Cards Against Humanity
A border wall between the United States and Mexico was a cornerstone of Donald Trump's presidential campaign. This rubbed Cards Against Humanity the wrong way. They bought a piece of land along the border and asked us to build a Medieval trebuchet on it. Cards Against Humanity said they are never going to crush Trump’s twenty-billion-dollar wall with this totally badass trebuchet, but they could. But they won't. But they could.
I designed a custom trebuchet towering 28 feet high - sized to be a formidable opponent to Trump's 55 foot wall. I took a month back at my Ohio farm where there's a couple hundred acres of land, a large barn workshop, a tractor and an excess of telephone poles (perfect for the trebuchet arm). Over the course of two weeks, we went from sketches to a fully functioning trebuchet. Once the beast was built, it was disassembled, packed on a truck and hauled down to the Mexico border.

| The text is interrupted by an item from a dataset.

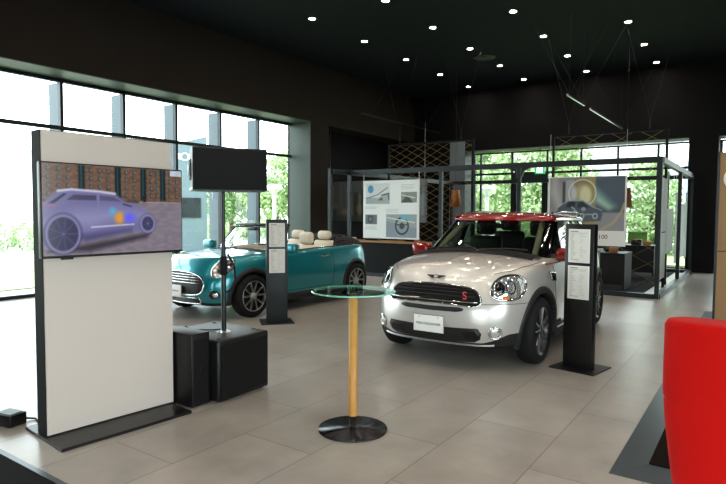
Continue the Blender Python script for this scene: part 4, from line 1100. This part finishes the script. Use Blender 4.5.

In Texas, we cleared the site of heavy brush, laid down 26 tons of caliche and made a nice level pad for the trebuchet to sit and sling. Then headed heartily into two days of filming.
Cards Against Humanity announced the trebuchet to the world in December 2017 as part of their annual holiday promotion. In addition to an illustrated map of the land they purchased and the hiring of a lawyer specializing in eminent domain, the 150,000 people who signed up to receive mystery gifts got to support stopping the wall and revel in the video made in Texas.